Task prompt:
Reproduce the listing verbatim.

Recorded data:
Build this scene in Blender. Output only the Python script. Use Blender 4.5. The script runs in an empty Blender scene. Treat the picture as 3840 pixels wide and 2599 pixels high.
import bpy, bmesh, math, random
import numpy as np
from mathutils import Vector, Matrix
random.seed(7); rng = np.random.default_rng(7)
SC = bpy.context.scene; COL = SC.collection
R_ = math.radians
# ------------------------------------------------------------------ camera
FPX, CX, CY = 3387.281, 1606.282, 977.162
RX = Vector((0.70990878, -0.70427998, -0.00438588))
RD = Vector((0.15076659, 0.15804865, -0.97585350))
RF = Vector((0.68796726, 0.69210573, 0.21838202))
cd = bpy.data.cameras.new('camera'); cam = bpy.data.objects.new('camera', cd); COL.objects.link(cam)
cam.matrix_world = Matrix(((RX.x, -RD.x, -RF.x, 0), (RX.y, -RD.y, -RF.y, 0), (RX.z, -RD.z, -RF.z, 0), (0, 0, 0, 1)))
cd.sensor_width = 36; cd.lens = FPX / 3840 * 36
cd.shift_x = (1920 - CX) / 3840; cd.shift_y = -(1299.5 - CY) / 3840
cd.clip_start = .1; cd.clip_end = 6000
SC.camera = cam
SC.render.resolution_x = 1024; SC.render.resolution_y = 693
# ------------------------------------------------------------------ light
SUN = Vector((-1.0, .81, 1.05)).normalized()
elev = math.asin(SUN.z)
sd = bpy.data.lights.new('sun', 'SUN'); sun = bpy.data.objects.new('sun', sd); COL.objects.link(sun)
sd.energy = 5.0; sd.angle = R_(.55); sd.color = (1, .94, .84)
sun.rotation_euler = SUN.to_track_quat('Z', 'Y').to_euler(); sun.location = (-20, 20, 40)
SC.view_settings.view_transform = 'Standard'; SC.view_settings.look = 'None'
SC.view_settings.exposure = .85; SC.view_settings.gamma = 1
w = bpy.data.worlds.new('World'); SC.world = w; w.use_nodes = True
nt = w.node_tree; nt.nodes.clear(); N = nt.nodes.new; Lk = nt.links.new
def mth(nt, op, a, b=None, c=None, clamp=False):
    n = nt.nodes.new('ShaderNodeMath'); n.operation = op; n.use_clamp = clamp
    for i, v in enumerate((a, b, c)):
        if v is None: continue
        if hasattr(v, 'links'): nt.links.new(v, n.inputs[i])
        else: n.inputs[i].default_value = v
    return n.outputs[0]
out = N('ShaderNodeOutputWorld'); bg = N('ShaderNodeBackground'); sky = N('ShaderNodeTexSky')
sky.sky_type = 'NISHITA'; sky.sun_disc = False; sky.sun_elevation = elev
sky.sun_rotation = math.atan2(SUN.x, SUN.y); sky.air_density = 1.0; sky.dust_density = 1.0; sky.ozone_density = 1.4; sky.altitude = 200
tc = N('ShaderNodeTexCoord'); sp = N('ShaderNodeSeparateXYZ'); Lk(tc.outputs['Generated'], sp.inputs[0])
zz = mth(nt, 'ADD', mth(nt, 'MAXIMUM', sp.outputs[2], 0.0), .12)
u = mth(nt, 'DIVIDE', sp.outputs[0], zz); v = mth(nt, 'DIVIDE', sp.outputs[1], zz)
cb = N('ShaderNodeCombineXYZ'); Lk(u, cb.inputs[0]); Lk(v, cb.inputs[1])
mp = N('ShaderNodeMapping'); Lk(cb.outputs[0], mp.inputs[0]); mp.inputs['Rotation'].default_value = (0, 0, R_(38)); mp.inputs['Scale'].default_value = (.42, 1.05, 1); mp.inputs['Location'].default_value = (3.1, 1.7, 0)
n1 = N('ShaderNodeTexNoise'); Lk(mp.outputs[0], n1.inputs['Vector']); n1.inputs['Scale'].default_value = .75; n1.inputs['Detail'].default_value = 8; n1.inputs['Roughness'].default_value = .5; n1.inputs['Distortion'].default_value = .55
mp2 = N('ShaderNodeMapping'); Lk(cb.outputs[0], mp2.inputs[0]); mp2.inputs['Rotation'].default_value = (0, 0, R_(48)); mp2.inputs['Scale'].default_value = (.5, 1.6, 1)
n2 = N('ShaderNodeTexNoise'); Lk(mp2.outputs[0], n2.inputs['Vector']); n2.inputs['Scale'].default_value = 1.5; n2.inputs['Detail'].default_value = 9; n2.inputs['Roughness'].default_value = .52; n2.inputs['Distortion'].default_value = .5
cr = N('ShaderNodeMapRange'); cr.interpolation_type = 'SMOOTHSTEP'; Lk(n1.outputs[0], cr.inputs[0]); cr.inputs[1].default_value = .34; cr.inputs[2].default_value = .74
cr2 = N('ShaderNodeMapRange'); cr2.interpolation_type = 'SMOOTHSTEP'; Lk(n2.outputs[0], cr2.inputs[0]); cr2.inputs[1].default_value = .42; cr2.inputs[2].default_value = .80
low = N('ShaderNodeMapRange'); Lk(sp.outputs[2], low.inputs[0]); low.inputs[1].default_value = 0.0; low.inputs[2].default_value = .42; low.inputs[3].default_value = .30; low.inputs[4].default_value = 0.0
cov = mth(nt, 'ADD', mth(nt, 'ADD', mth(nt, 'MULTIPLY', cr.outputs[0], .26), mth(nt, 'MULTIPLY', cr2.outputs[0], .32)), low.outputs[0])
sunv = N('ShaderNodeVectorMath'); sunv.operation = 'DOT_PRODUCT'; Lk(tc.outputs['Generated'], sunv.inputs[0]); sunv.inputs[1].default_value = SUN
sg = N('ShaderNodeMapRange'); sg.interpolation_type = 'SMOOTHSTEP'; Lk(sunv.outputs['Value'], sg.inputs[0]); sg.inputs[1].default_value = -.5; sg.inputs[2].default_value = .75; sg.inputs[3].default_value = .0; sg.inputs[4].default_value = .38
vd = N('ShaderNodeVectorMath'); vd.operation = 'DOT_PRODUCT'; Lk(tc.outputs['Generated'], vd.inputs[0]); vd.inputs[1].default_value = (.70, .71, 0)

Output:
Build this scene in Blender. Output only the Python script. Use Blender 4.5. The script runs in an empty Blender scene. Treat the picture as 3840 pixels wide and 2599 pixels high.
import bpy, bmesh, math, random
import numpy as np
from mathutils import Vector, Matrix
random.seed(7); rng = np.random.default_rng(7)
SC = bpy.context.scene; COL = SC.collection
R_ = math.radians
# ------------------------------------------------------------------ camera
FPX, CX, CY = 3387.281, 1606.282, 977.162
RX = Vector((0.70990878, -0.70427998, -0.00438588))
RD = Vector((0.15076659, 0.15804865, -0.97585350))
RF = Vector((0.68796726, 0.69210573, 0.21838202))
cd = bpy.data.cameras.new('camera'); cam = bpy.data.objects.new('camera', cd); COL.objects.link(cam)
cam.matrix_world = Matrix(((RX.x, -RD.x, -RF.x, 0), (RX.y, -RD.y, -RF.y, 0), (RX.z, -RD.z, -RF.z, 0), (0, 0, 0, 1)))
cd.sensor_width = 36; cd.lens = FPX / 3840 * 36
cd.shift_x = (1920 - CX) / 3840; cd.shift_y = -(1299.5 - CY) / 3840
cd.clip_start = .1; cd.clip_end = 6000
SC.camera = cam
SC.render.resolution_x = 1024; SC.render.resolution_y = 693
# ------------------------------------------------------------------ light
SUN = Vector((-1.0, .81, 1.05)).normalized()
elev = math.asin(SUN.z)
sd = bpy.data.lights.new('sun', 'SUN'); sun = bpy.data.objects.new('sun', sd); COL.objects.link(sun)
sd.energy = 5.0; sd.angle = R_(.55); sd.color = (1, .94, .84)
sun.rotation_euler = SUN.to_track_quat('Z', 'Y').to_euler(); sun.location = (-20, 20, 40)
SC.view_settings.view_transform = 'Standard'; SC.view_settings.look = 'None'
SC.view_settings.exposure = .85; SC.view_settings.gamma = 1
w = bpy.data.worlds.new('World'); SC.world = w; w.use_nodes = True
nt = w.node_tree; nt.nodes.clear(); N = nt.nodes.new; Lk = nt.links.new
def mth(nt, op, a, b=None, c=None, clamp=False):
    n = nt.nodes.new('ShaderNodeMath'); n.operation = op; n.use_clamp = clamp
    for i, v in enumerate((a, b, c)):
        if v is None: continue
        if hasattr(v, 'links'): nt.links.new(v, n.inputs[i])
        else: n.inputs[i].default_value = v
    return n.outputs[0]
out = N('ShaderNodeOutputWorld'); bg = N('ShaderNodeBackground'); sky = N('ShaderNodeTexSky')
sky.sky_type = 'NISHITA'; sky.sun_disc = False; sky.sun_elevation = elev
sky.sun_rotation = math.atan2(SUN.x, SUN.y); sky.air_density = 1.0; sky.dust_density = 1.0; sky.ozone_density = 1.4; sky.altitude = 200
tc = N('ShaderNodeTexCoord'); sp = N('ShaderNodeSeparateXYZ'); Lk(tc.outputs['Generated'], sp.inputs[0])
zz = mth(nt, 'ADD', mth(nt, 'MAXIMUM', sp.outputs[2], 0.0), .12)
u = mth(nt, 'DIVIDE', sp.outputs[0], zz); v = mth(nt, 'DIVIDE', sp.outputs[1], zz)
cb = N('ShaderNodeCombineXYZ'); Lk(u, cb.inputs[0]); Lk(v, cb.inputs[1])
mp = N('ShaderNodeMapping'); Lk(cb.outputs[0], mp.inputs[0]); mp.inputs['Rotation'].default_value = (0, 0, R_(38)); mp.inputs['Scale'].default_value = (.42, 1.05, 1); mp.inputs['Location'].default_value = (3.1, 1.7, 0)
n1 = N('ShaderNodeTexNoise'); Lk(mp.outputs[0], n1.inputs['Vector']); n1.inputs['Scale'].default_value = .75; n1.inputs['Detail'].default_value = 8; n1.inputs['Roughness'].default_value = .5; n1.inputs['Distortion'].default_value = .55
mp2 = N('ShaderNodeMapping'); Lk(cb.outputs[0], mp2.inputs[0]); mp2.inputs['Rotation'].default_value = (0, 0, R_(48)); mp2.inputs['Scale'].default_value = (.5, 1.6, 1)
n2 = N('ShaderNodeTexNoise'); Lk(mp2.outputs[0], n2.inputs['Vector']); n2.inputs['Scale'].default_value = 1.5; n2.inputs['Detail'].default_value = 9; n2.inputs['Roughness'].default_value = .52; n2.inputs['Distortion'].default_value = .5
cr = N('ShaderNodeMapRange'); cr.interpolation_type = 'SMOOTHSTEP'; Lk(n1.outputs[0], cr.inputs[0]); cr.inputs[1].default_value = .34; cr.inputs[2].default_value = .74
cr2 = N('ShaderNodeMapRange'); cr2.interpolation_type = 'SMOOTHSTEP'; Lk(n2.outputs[0], cr2.inputs[0]); cr2.inputs[1].default_value = .42; cr2.inputs[2].default_value = .80
low = N('ShaderNodeMapRange'); Lk(sp.outputs[2], low.inputs[0]); low.inputs[1].default_value = 0.0; low.inputs[2].default_value = .42; low.inputs[3].default_value = .30; low.inputs[4].default_value = 0.0
cov = mth(nt, 'ADD', mth(nt, 'ADD', mth(nt, 'MULTIPLY', cr.outputs[0], .26), mth(nt, 'MULTIPLY', cr2.outputs[0], .32)), low.outputs[0])
sunv = N('ShaderNodeVectorMath'); sunv.operation = 'DOT_PRODUCT'; Lk(tc.outputs['Generated'], sunv.inputs[0]); sunv.inputs[1].default_value = SUN
sg = N('ShaderNodeMapRange'); sg.interpolation_type = 'SMOOTHSTEP'; Lk(sunv.outputs['Value'], sg.inputs[0]); sg.inputs[1].default_value = -.5; sg.inputs[2].default_value = .75; sg.inputs[3].default_value = .0; sg.inputs[4].default_value = .38
vd = N('ShaderNodeVectorMath'); vd.operation = 'DOT_PRODUCT'; Lk(tc.outputs['Generated'], vd.inputs[0]); vd.inputs[1].default_value = (.70, .71, 0)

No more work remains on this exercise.